今年度の「神奈川工業技術開発大賞」が決定し,ヘルツの超低周波数防振システム「G-Zero®」が大賞を獲得した。(ニュースリリース)。表彰式は11月12日,神奈川県庁本庁舎で行なわれる。
「神奈川工業技術開発大賞」は,県内に事業所を有する中堅企業・中小企業及びこれらの企業で構成するグループによって開発され,かつ開発が県内事業所で実施された技術及び製品のうち,「概ね3年以内に開発されたもの」「実際に企業(商品)化されたもの又は効果が実証されたもの」「産業の発展や国民生活の向上に役立つもの」に授与される。昭和59年の制度創設以来,県と神奈川新聞社との共催で行なっている。
今回は32件の応募の中から「大賞」2件,「ビジネス賞」2件,及び「奨励賞」3件を選考した。大賞を受賞したヘルツは,超低周波数防振システム「G-Zero®」を開発。新たな防振機構の開発により、これまでの技術・製品では達成できなかった世界最高水準の防振性能を実現したという。
近年,自動運転システムに応用する試みや,宇宙物理学での重力波の検出等,最先端研究の技術開発分野において,極微少な重力変動を検出しようとするニーズが高まっている。極微少な重力変動を検出する際,地面振動や空気振動等の外部からの振動の影響や装置からの電気ノイズの影響を無くす必要がある。
しかし,これまでの防振システムでは,空気バネ等の従来技術の範囲での改良に留まっていたため,防振性能の限界により,超低周波領域の振動の影響が無視できなかった。また,電子制御による防振システムを搭載した装置では,発生する電気ノイズが障害要因となっていた。

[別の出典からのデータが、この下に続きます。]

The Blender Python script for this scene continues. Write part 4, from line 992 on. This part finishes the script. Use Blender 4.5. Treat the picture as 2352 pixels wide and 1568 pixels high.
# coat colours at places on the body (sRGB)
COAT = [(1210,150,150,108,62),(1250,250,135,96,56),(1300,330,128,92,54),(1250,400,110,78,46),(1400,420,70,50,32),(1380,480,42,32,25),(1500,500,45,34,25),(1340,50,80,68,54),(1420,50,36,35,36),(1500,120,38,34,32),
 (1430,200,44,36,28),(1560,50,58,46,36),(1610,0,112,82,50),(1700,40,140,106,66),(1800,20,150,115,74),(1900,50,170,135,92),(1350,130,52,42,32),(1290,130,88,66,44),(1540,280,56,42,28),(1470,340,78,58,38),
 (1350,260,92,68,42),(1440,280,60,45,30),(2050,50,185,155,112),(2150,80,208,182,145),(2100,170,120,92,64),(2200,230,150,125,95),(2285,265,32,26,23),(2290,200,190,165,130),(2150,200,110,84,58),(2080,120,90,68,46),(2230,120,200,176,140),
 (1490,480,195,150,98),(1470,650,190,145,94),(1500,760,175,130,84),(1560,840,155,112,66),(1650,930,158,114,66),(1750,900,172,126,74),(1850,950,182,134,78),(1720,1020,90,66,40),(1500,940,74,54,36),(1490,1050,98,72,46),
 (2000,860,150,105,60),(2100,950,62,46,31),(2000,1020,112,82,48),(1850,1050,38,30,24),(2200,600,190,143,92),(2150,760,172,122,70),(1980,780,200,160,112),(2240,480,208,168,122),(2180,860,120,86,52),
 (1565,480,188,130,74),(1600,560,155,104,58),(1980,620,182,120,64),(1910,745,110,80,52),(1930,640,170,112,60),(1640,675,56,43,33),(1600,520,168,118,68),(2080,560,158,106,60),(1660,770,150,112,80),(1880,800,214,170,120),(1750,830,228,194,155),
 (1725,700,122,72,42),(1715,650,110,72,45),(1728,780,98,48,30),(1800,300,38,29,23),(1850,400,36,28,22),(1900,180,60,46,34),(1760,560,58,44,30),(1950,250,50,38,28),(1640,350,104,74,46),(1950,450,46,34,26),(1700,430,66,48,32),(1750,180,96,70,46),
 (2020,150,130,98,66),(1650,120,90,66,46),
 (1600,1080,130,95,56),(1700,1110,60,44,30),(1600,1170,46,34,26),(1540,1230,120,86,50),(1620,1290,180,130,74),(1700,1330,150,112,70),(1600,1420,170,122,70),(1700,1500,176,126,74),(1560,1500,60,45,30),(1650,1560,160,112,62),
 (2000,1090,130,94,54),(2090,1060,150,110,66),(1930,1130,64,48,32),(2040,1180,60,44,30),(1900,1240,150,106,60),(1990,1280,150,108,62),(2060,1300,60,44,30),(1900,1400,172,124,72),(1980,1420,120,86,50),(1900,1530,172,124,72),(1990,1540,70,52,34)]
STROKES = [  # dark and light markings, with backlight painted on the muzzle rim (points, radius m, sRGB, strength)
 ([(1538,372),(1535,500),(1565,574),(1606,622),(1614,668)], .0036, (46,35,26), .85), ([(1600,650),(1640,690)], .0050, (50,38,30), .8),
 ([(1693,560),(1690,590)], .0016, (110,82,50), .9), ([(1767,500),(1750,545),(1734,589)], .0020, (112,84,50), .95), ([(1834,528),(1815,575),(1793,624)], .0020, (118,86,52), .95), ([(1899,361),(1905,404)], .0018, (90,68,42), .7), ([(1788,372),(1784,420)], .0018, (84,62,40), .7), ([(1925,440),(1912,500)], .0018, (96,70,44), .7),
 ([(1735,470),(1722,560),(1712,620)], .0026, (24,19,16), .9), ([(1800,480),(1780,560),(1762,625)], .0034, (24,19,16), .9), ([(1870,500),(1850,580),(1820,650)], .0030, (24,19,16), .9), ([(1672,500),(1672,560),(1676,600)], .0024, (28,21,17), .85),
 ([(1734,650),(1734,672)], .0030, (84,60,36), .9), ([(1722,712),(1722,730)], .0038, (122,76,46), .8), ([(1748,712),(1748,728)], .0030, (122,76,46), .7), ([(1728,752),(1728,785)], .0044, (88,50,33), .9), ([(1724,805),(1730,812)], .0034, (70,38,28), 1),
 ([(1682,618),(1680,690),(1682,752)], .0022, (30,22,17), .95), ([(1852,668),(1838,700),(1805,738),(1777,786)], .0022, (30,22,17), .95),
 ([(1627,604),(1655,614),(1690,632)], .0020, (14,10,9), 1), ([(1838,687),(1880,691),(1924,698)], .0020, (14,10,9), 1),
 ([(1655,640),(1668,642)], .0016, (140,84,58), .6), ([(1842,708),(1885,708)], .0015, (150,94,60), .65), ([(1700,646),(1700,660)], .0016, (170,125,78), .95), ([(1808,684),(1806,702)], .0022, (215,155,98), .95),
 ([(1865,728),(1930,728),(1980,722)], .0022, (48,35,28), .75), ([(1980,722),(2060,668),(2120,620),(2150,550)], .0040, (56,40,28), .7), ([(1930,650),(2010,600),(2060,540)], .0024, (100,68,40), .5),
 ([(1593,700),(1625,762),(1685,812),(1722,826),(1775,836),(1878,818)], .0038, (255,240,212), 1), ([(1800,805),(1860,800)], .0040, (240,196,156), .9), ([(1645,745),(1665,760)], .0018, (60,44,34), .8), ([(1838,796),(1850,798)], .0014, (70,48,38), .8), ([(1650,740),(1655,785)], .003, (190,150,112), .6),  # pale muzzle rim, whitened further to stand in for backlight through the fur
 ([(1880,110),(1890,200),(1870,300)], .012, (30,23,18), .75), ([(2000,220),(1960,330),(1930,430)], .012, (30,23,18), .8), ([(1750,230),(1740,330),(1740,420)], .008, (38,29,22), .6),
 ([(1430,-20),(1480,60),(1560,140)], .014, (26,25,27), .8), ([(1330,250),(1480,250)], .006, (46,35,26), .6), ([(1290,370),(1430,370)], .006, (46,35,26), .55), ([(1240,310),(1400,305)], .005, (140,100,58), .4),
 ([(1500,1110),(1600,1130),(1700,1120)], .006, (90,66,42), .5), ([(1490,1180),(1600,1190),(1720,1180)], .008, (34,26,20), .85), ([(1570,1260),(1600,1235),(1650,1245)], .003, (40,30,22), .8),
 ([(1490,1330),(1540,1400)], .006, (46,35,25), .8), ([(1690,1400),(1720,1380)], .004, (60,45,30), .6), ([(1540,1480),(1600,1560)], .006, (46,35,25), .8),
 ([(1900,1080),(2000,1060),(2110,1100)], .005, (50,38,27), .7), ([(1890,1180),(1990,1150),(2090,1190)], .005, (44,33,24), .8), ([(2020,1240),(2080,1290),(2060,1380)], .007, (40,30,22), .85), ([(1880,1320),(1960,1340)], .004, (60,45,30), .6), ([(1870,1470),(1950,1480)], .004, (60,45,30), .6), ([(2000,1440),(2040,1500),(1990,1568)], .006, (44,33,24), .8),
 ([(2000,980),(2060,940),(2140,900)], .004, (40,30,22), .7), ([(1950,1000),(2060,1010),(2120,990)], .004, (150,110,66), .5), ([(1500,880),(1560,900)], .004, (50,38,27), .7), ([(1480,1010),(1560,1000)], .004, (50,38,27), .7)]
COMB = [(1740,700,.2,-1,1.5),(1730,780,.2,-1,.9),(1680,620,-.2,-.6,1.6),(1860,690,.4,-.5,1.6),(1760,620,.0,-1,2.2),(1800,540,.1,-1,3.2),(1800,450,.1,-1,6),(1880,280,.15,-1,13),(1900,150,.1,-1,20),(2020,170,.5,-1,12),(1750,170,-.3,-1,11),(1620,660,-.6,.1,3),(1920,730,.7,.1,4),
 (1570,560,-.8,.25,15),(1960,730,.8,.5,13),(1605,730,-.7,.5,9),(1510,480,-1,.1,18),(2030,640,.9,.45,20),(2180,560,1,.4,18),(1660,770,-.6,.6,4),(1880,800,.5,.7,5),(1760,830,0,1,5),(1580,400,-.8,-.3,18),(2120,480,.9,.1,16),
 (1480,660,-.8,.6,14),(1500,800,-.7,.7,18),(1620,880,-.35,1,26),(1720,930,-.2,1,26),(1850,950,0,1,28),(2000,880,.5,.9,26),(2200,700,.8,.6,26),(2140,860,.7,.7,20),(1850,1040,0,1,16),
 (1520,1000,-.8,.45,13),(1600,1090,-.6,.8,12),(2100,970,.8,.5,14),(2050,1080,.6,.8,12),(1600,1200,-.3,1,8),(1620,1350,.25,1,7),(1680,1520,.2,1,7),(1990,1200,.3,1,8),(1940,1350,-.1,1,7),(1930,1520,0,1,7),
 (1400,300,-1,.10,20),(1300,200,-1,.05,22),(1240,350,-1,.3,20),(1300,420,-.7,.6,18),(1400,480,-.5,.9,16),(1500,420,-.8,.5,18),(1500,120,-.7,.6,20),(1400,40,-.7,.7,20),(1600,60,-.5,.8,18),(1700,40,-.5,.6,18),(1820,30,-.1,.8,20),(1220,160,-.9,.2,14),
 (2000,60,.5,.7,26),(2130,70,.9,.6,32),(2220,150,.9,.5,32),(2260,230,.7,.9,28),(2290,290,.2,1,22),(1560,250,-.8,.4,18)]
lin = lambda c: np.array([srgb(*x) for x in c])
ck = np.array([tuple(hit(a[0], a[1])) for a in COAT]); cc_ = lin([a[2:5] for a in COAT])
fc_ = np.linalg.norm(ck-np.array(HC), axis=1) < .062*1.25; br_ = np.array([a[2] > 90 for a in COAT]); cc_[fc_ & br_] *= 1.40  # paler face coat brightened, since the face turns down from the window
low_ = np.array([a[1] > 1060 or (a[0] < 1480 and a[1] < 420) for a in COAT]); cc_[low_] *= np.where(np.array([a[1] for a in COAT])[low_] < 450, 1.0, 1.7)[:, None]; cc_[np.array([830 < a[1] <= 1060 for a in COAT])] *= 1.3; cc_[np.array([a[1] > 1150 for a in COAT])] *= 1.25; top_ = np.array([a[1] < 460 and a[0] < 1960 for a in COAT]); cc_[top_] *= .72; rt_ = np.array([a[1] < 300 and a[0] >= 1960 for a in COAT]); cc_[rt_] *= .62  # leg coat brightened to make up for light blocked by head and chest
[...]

そこで同社は従来の機構を見直し,電気を使用しない,振り子方式と倒立振り子方式を組み合わせた水平方向と垂直方向の新たな防振機構を開発した。両機構を統合することで従来製品と比較し,防振特性を大幅に向上させた。
この製品は,コンパクトな形状にもかかわらず,これまでの技術では対応できなかった0.5Hz未満の超低周波数領域での防振にも対応し,水平・垂直方向の固有振動数(共振周波数)が0.25Hzという世界最高水準の防振性能を有するシステムだという。